A filha guarda histórias dos alunos, alguns deles, que alcançaram altos cargos em empresas e órgãos públicos, a ensinaram a jogar truco, mas também a impulsionaram na carreira. Hoje, aos 40 anos, Chohfi é psicóloga e diz que fez quatro graduações, morou em outros países e estudou cinco idiomas, sempre estimulada pelas referências que tinha no bar.
"Marcou gerações de alunos, professores e a comunidade da Bela Vista. Era sinônimo de democracia, de respeito à diversidade. Era acolhimento", diz Clodoaldo Pelissioni, estudante da turma de 1993, que foi secretário dos Transportes Metropolitanos de São Paulo.
"Alunos vindos do interior, como eu, e estrangeiros, eram acolhidos como filhos. Mais do que cerveja gelada e coxinha, se ia para lá porque tinha gente interessante, professores, alunos, ex-alunos. Era onde se discutia política. Ela era eleitora do PT, porém, permitia que tucanos, liberais, petistas e direitistas, discutissem naquele momento de redemocratização", afirma Pelissioni.
Diversas gerações fizeram uma vaquinha que arrecadou R$ 40 mil para ajudá-la a reformar o boteco. Ao longo dos anos, enviaram uma coleção de cartões postais, estamparam camisetas com frases de homenagem a ela e ao bar.
Haydee era "atrevida, peituda, uma leoa, se chegasse alguém armado, botava o peito na frente e dizia: 'baixa essa porra, rapaz'", afirma a filha.

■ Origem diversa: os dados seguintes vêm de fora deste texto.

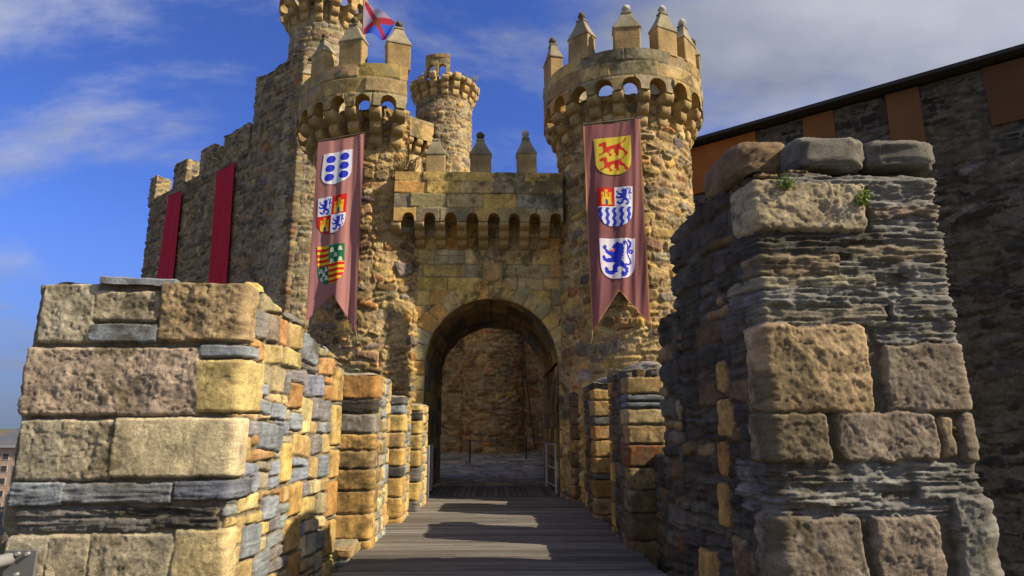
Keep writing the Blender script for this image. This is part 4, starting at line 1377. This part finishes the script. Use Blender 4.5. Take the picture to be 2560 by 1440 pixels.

Calouro em 2001, o hoje diplomata João Zanini, que esteve com ela pela última vez no ano passado, ganhou o apelido de "mão" quando entrou na GV, porque Haydee colocou a mão sobre a cabeça dele na festa do trote, e os veteranos rasparam seu cabelo com o formato dos dedos dela.
"Tínhamos 18, 20 anos, e não havia Tinder ou Twitter na época. Foi no Bar da Haydee que muitos de nós tiveram o primeiro contato com a política fora de casa, com rodas de MPB, com o amor bom e com o amor sofrido. A gente conheceu com ela um tipo de boemia que regenera, embora mães e namoradas não entendessem muito bem que esse aprendizado precisava acontecer tantas vezes na semana", diz Zanini.
"O mais difícil é que a Haydee partiu totalmente fora de hora, com esse deficit de empatia que vemos no Brasil hoje. Mas ficou muita coisa dela com a gente, a ponto de eu e outros muitos nos lembrarmos não só da FGV como nossa alma mater, mas como ex-alunos da FGV-Haydee", afirma.
Para Rafael Furlanetti, sócio da XP que se formou em 2008, ela deixou um legado de carinho e atenção com as pessoas. "Aquele abraço gostoso, aquela risada única que ela tinha e contagiava. Para quem saiu de casa e veio para São Paulo estudar, eram momentos em que você sentia que tinha um ombro amigo, alguém para conversar e desabafar", diz ele.
Apaixonada por perfumes, foi enterrada com o preferido, Chanel N°5, segundo a filha.
"Ela chamava todo mundo gatão, lindão, conquistou os enfermeiros na UTI. Pedi para passar um perfuminho nela", diz Chohfi.
Haydee deixa quatro filhos e dez netos.